··· Data provided ···

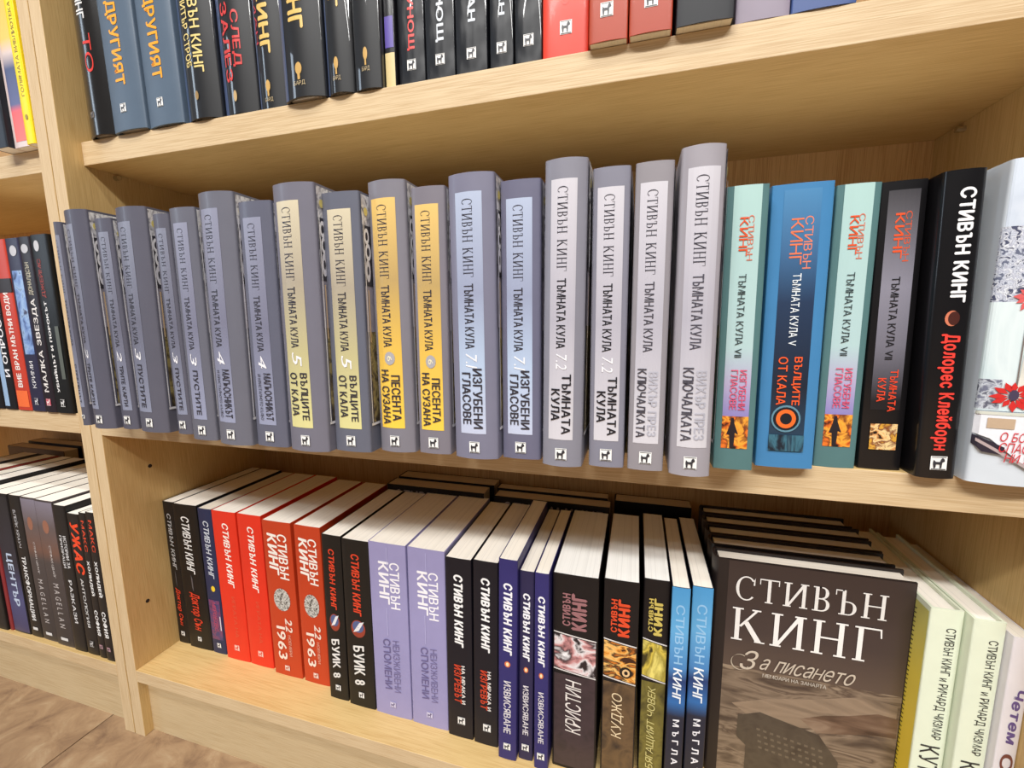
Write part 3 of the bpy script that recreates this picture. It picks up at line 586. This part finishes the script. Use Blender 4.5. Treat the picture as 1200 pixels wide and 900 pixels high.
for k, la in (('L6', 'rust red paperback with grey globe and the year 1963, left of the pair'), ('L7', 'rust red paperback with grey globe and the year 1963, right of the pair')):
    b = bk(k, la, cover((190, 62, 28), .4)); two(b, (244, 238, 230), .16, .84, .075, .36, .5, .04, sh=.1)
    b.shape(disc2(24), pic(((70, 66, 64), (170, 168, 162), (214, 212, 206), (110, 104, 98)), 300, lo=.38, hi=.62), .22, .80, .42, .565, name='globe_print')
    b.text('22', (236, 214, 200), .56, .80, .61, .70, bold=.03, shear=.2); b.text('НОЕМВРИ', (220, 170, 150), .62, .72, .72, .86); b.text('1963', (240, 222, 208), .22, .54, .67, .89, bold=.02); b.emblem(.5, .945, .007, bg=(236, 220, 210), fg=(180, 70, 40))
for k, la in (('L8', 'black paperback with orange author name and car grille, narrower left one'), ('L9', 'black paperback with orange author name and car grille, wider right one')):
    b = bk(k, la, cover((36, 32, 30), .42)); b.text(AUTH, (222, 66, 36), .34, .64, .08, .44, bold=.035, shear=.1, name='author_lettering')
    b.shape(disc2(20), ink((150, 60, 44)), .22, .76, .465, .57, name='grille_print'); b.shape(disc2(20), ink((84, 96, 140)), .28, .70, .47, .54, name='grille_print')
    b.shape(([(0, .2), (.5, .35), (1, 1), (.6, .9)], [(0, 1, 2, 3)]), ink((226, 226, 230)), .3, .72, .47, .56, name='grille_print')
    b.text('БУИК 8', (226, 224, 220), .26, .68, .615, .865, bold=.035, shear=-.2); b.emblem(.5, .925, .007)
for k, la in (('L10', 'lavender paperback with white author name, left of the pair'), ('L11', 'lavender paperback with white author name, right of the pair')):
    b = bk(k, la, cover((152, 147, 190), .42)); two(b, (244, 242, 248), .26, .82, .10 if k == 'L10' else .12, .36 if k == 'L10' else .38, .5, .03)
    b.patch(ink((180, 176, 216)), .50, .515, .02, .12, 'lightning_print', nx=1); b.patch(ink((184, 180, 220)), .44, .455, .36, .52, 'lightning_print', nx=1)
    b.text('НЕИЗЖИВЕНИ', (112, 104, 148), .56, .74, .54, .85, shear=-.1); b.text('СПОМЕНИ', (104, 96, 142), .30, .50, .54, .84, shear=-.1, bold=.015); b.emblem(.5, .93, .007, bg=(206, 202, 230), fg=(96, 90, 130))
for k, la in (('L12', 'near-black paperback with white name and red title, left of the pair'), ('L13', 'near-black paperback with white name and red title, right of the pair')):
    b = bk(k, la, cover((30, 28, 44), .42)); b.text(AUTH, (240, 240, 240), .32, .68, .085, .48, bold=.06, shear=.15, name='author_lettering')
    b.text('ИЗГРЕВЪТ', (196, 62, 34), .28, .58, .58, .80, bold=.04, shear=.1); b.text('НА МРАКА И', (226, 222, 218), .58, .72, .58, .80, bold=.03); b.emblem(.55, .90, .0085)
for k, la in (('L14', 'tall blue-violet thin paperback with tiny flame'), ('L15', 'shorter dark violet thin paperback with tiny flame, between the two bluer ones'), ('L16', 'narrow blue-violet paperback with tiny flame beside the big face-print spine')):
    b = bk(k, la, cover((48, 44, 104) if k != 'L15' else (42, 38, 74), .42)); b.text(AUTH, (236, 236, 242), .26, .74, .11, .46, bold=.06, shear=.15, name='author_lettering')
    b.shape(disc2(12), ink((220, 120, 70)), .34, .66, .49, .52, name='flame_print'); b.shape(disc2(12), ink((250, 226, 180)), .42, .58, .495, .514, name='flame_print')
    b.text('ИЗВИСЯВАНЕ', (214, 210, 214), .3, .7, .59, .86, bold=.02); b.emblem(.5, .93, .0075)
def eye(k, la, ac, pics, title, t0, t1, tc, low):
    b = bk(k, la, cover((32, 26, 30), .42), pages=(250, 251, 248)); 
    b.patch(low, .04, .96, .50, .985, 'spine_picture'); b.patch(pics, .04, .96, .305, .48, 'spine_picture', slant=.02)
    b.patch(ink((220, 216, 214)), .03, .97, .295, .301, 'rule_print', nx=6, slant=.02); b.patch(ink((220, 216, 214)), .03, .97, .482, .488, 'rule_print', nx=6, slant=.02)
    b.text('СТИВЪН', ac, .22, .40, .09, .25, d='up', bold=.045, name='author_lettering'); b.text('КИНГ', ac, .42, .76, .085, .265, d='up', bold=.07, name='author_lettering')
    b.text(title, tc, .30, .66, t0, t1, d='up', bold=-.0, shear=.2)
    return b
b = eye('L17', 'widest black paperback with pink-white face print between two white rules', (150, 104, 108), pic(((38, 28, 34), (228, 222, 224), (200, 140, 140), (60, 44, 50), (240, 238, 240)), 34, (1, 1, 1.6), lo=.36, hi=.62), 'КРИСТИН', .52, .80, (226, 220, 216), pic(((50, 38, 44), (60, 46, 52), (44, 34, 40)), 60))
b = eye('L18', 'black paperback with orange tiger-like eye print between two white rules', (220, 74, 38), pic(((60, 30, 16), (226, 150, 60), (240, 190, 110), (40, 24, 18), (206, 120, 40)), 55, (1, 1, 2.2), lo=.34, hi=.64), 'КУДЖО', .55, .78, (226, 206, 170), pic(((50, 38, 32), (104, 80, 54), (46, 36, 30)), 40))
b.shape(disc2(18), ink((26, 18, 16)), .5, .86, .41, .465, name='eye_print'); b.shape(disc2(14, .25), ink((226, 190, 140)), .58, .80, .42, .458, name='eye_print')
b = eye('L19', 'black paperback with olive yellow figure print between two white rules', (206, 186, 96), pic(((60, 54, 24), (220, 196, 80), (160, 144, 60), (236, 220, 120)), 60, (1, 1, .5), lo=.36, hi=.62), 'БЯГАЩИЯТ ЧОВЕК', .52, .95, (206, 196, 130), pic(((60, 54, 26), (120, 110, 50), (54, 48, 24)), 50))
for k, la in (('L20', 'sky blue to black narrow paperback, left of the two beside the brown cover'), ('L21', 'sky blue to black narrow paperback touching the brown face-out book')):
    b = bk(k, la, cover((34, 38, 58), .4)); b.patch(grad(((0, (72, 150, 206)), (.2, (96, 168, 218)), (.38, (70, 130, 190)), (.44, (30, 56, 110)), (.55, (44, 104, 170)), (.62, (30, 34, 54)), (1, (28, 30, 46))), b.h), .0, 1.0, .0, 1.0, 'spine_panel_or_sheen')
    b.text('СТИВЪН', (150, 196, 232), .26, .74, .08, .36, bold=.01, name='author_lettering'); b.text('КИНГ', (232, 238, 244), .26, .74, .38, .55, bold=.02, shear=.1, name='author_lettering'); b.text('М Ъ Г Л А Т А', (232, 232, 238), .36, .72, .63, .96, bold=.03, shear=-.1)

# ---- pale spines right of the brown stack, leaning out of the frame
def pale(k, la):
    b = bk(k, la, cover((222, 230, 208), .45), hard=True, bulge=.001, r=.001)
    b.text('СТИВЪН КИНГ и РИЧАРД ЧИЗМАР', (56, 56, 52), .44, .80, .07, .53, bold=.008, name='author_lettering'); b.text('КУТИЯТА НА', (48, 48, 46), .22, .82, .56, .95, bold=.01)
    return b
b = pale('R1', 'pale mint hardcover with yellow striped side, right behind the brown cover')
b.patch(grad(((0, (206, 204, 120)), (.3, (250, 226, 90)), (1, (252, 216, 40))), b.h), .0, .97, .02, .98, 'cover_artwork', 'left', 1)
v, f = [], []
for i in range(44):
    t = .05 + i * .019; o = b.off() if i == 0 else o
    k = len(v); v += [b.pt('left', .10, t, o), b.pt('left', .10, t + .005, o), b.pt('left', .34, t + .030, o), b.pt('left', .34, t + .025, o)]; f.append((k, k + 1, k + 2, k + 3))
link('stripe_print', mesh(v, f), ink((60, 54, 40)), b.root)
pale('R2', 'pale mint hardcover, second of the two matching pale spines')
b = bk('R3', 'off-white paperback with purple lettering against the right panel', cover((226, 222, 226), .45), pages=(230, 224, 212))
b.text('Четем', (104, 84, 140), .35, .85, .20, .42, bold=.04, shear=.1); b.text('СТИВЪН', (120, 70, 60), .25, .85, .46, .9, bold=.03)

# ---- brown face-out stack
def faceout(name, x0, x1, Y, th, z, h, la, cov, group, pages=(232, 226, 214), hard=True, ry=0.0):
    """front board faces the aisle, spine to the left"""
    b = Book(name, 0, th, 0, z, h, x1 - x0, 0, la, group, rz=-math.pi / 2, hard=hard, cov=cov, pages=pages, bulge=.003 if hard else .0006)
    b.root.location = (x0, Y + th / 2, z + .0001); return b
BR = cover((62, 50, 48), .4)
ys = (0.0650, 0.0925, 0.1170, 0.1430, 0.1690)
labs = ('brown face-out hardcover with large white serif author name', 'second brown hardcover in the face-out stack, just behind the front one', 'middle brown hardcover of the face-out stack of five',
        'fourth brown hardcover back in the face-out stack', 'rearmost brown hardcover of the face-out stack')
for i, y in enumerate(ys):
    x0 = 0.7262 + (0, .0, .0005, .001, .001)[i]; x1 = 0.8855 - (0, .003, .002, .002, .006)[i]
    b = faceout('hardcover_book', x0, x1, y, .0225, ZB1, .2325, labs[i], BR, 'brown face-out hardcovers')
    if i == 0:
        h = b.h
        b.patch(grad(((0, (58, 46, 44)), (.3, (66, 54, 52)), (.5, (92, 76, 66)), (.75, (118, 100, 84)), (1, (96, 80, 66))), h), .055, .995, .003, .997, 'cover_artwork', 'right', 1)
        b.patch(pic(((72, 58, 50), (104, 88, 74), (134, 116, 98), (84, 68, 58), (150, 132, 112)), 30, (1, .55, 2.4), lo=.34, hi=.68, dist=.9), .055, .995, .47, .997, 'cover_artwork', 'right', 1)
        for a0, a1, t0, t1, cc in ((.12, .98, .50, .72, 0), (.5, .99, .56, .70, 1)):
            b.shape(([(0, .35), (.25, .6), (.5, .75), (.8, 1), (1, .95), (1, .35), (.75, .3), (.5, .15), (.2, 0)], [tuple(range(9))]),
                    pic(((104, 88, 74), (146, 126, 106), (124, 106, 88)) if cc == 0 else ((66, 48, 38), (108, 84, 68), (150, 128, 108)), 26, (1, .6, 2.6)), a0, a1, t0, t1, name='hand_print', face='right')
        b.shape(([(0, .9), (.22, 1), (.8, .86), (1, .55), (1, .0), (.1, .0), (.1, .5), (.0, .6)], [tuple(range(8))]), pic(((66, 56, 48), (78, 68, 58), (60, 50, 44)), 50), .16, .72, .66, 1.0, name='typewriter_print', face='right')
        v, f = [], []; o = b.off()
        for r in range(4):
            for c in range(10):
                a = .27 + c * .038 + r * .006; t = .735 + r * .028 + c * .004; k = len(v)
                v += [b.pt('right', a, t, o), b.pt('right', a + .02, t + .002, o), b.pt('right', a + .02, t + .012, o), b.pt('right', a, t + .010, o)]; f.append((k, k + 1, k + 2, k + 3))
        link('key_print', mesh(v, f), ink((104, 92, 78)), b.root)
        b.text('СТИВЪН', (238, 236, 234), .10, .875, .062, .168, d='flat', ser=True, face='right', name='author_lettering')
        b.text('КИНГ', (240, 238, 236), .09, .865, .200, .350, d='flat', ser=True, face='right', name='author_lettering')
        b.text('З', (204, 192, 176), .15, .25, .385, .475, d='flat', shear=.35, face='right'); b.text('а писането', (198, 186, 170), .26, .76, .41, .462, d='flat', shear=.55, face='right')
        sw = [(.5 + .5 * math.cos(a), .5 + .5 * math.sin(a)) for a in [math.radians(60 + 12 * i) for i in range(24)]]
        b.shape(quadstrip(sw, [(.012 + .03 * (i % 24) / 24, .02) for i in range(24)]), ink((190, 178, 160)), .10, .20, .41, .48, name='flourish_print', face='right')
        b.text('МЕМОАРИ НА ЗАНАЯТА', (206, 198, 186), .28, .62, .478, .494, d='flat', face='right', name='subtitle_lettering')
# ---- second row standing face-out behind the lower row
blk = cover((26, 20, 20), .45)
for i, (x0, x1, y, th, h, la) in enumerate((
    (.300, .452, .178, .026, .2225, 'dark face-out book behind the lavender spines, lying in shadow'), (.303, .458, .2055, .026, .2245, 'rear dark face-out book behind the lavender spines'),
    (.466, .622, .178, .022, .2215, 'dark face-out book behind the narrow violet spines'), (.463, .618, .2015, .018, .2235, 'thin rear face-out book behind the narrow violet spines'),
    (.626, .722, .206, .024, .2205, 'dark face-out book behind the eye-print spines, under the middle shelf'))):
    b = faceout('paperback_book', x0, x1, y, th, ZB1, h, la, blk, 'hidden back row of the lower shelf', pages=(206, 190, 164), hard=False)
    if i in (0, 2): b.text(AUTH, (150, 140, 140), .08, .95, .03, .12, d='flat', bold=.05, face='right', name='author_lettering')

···
··· Data provided ···

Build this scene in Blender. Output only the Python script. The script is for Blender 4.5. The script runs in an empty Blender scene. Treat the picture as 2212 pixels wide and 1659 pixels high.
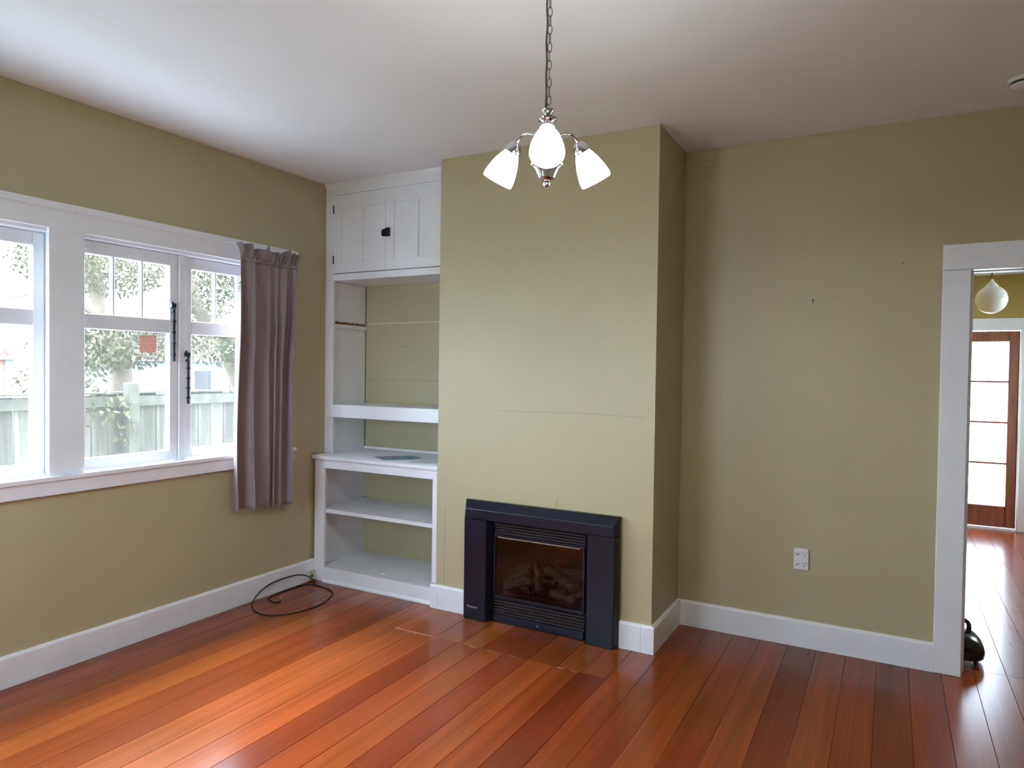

···

▶ [Your instructions]: Each line that holds the word "this" should be extracted from the records.

▶ [Task result]:
Write part 3 of the bpy script that recreates this picture. It picks up at line 586. This part finishes the script. Use Blender 4.5. Treat the picture as 1200 pixels wide and 900 pixels high.
Build this scene in Blender. Output only the Python script. The script is for Blender 4.5. The script runs in an empty Blender scene. Treat the picture as 2212 pixels wide and 1659 pixels high.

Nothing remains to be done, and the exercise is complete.